Chemistry mass spectrometry .HELP PLS !!!

Bromine is an element in group 7 it has 2 isotopes 79 BR and 81br that naturally occur in roughly equally proportions complete a mass spectrum graph which has relative abundance against mass/ charge ratio and you have to explain the number location and proportion of your peaks

Reply 1

UtterlyUseless69

Original post by Borana34

What have you tried so far?

Hint if you don’t know where to start

Reply 2

Borana34

79x2 and 81x2 and then finding relative abundance both of them at about 50%and I don't know what to do more

Reply 3

Borana34

Original post by Borana34

79x2 and 81x2 and then finding relative abundance both of them at about 50%and I don't know what to do more

Plus I don't have an idea how to do the graph

Reply 4

charco

Study Forum Helper

Original post by Borana34

79x2 and 81x2 and then finding relative abundance both of them at about 50%and I don't know what to do more

Don't forget that there are also ⁷⁹Br⁸¹Br molecules that are statistically twice as likely

Reply 5

Borana34

Oh yeah thanks completely forgot about them

Reply 6

UtterlyUseless69

Original post by Borana34

Plus I don't have an idea how to do the graph

On the x-axis, you plot the m/z values and on the y-axis, you plot the intensities.

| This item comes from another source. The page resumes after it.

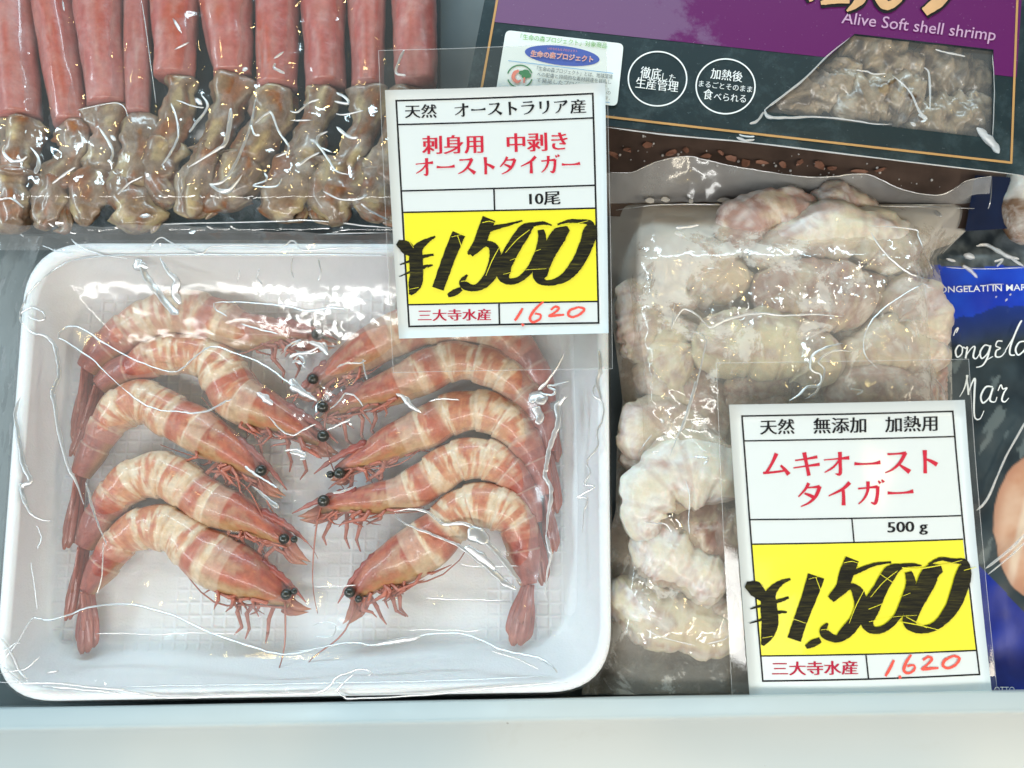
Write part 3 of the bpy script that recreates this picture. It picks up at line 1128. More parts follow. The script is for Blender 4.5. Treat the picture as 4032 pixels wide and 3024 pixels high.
SH = [
    ([(1215, 1322, 22), (1150, 1315, 42), (1050, 1310, 62), (950, 1305, 70), (850, 1265, 80), (750, 1235, 82), (650, 1242, 80), (550, 1280, 72), (465, 1335, 64), (400, 1388, 57), (345, 1455, 42)], (298, 1740), 40, 1,
     (1325, 1338), (1340, 1362), [(1250, 1317, 27)], 'uppermost shrimp of the left column with its back against the tray wall', 0.0, 5),
    ([(1265, 1735, 24), (1200, 1700, 40), (1100, 1642, 65), (1000, 1600, 80), (930, 1562, 82), (888, 1490, 86), (845, 1430, 78), (775, 1400, 70), (700, 1395, 72), (610, 1410, 67), (540, 1445, 58), (460, 1470, 48), (395, 1520, 36)], (285, 1800), 36, 1,
     (1330, 1745), (1350, 1800), [(1272, 1717, 27)], 'second shrimp down the left column, head reaching the middle of the tray', 0.0, 5),
    ([(1040, 1875, 26), (985, 1832, 48), (900, 1768, 66), (825, 1725, 75), (745, 1675, 76), (675, 1640, 78), (610, 1600, 75), (545, 1585, 78), (475, 1618, 74), (420, 1682, 60), (385, 1745, 52), (350, 1810, 46), (318, 1870, 36)], (262, 2165), 38, 1,
     (1130, 1930), (1132, 1968), [(1027, 1853, 26)], 'middle shrimp of the left column, reddest head, tail lowest but two', 0.12, 6),
    ([(1150, 2135, 22), (1100, 2110, 38), (1000, 2052, 58), (900, 2010, 72), (825, 1982, 76), (750, 1930, 76), (690, 1888, 80), (625, 1870, 82), (540, 1887, 76), (470, 1940, 70), (415, 2005, 58), (372, 2085, 52), (332, 2150, 36)], (268, 2445), 36, 1,
     (1216, 2142), (1232, 2226), [(1118, 2122, 24), (1158, 2124, 16)], 'fourth shrimp down the left column, curled over the lowest one', 0.05, 6),
    ([(1150, 2365, 30), (1090, 2335, 52), (1000, 2280, 85), (925, 2245, 93), (850, 2210, 92), (775, 2160, 88), (710, 2105, 78), (650, 2080, 80), (575, 2080, 75), (505, 2110, 66), (455, 2160, 60), (412, 2225, 55), (370, 2285, 42), (345, 2325, 30)], (335, 2575), 50, 1,
     (1205, 2372), (1236, 2412), [(1127, 2340, 25), (1158, 2328, 15)], 'lowest shrimp of the left column with its whole head and tail in view', 0.0, 6),
    ([(1215, 1545, 22), (1260, 1505, 34), (1340, 1447, 55), (1440, 1382, 70), (1520, 1335, 74), (1620, 1292, 78), (1740, 1262, 80), (1860, 1267, 78), (1970, 1312, 70), (2060, 1402, 62), (2120, 1500, 52), (2150, 1590, 38)], (2188, 1830), 36, -1,
     (1150, 1590), (1160, 1580), [(1232, 1492, 24)], 'uppermost shrimp of the right column, mostly hidden by the price card', 0.25, 4),
    ([(1285, 1620, 24), (1350, 1592, 38), (1440, 1560, 52), (1540, 1528, 64), (1615, 1495, 70), (1700, 1455, 76), (1780, 1425, 70), (1855, 1427, 66), (1940, 1452, 70), (2010, 1497, 66), (2065, 1552, 60), (2115, 1622, 52), (2148, 1700, 42), (2163, 1780, 30)], (2186, 2030), 36, -1,
     (1235, 1640), (1245, 1655), [(1270, 1603, 26)], 'second shrimp down the right column, just under the price card', 0.12, 5),
    ([(1330, 1860, 24), (1380, 1830, 34), (1450, 1795, 48), (1530, 1750, 62), (1605, 1715, 66), (1690, 1680, 74), (1755, 1640, 75), (1825, 1620, 72), (1905, 1620, 74), (1980, 1652, 74), (2035, 1705, 66), (2075, 1765, 58), (2105, 1825, 52), (2130, 1892, 42), (2145, 1950, 30)], (2182, 2180), 34, -1,
     (1236, 1866), (1290, 1905), [(1336, 1862, 26), (1300, 1868, 17)], 'middle shrimp of the right column with a long bare rostrum', 0.05, 4),
    ([(1265, 1995, 28), (1315, 1985, 38), (1390, 1975, 47), (1480, 1965, 56), (1565, 1948, 60), (1640, 1918, 70), (1705, 1878, 75), (1770, 1832, 75), (1840, 1807, 72), (1920, 1812, 72), (1985, 1847, 65), (2035, 1897, 56), (2065, 1952, 50), (2090, 2007, 43), (2105, 2060, 30)], (2142, 2305), 34, -1,
     (1150, 2022), (1156, 2042), [(1274, 1972, 27)], 'fourth shrimp down the right column, head level and eye round', 0.0, 6),
    ([(1395, 2365, 26), (1425, 2318, 46), (1490, 2255, 68), (1565, 2215, 82), (1640, 2170, 90), (1705, 2125, 88), (1765, 2065, 82), (1808, 2015, 76), (1865, 1990, 74), (1930, 1992, 80), (1995, 2017, 75), (2035, 2065, 66), (2050, 2122, 62), (2062, 2190, 58), (2072, 2255, 46), (2080, 2300, 32)], (2032, 2545), 58, -1,
     (1330, 2376), (1345, 2476), [(1377, 2332, 25), (1412, 2358, 17)], 'lowest shrimp of the right column with tan head pointing down left', -0.05, 7),
]
for k, (sp, tl, fan, vs, ro, stp, ey, lab, red, nl) in enumerate(SH):
    # neighbours lean on each other like shingles, each a touch lower than the next one down
    shrimp('shrimp' if k == 0 else 'shrimp.%03d' % k, sp, tl, fan, vs, ro, stp, ey, lab, zc=0.0130 + 0.0006 * (k % 5), seed=k + 1, redness=red, nlegs=nl, leg_back=vs < 0)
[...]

Of course, there isn’t really a way as such to put an exact number on what the intensities are, but you can use the probability calculations from GCSE maths to work out the ratios.

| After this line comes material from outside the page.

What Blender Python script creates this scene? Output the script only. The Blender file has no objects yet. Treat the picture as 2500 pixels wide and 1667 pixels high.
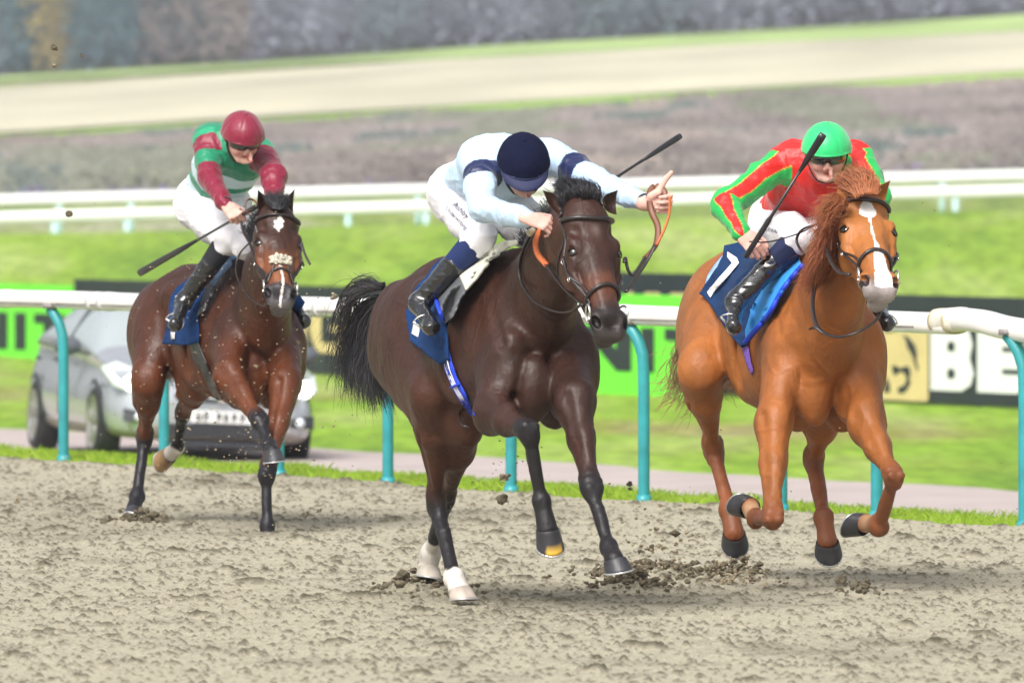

They’ve told you that the proportions of each isotope are roughly equal, which implies each one accounts for 50% of all bromine atoms, since there are two isotopes. You could also express the probabilities as decimals (i.e 50% = 0.5), which will probably make the next bit easier.

As such, how would you find the probability that two bromine atoms are 79Br?

(edited 1 year ago)

Reply 7

UtterlyUseless69

Original post by Borana34

79x2 and 81x2 and then finding relative abundance both of them at about 50%and I don't know what to do more

Yes, and as Charco has pointed out, you also have 79Br-81Br, too.

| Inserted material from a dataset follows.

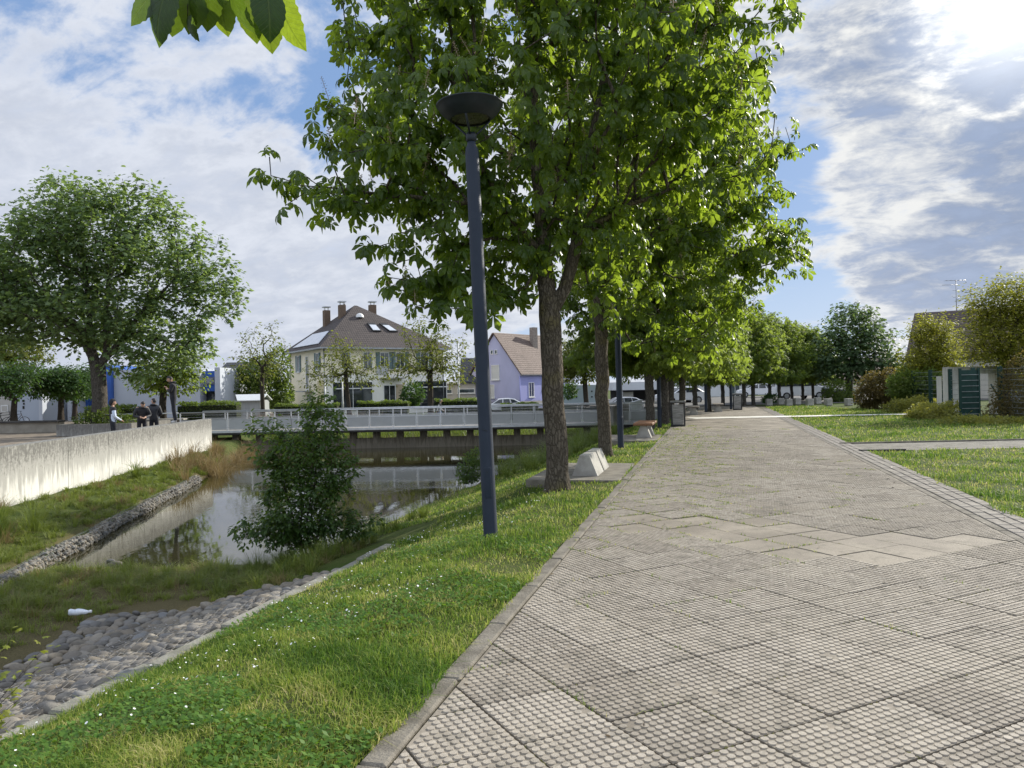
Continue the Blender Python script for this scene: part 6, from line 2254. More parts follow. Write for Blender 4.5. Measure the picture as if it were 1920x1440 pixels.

So what would the Mr values for (79Br)2, 79Br-81Br and (81Br)2 be?

Because this is A level (or at least presumed to be), you work under the assumption that the ions have charges of +1 and so the m/z ratios are the Mr values.

(edited 1 year ago)

Reply 8

Borana34

So it's 158,162,and two 160s so it's double

Reply 9

UtterlyUseless69

Original post by Borana34

So it's 158,162,and two 160s so it's double

Yeah, you would have peaks at m/z = 158 and m/z = 162 of equal heights and one peak at m/z = 160 that is twice the height of either.

It’s also probably worth mentioning that there is a small degree of fragmentation, so you will also have two (small) peaks of equal height at m/z = 79 and m/z = 81.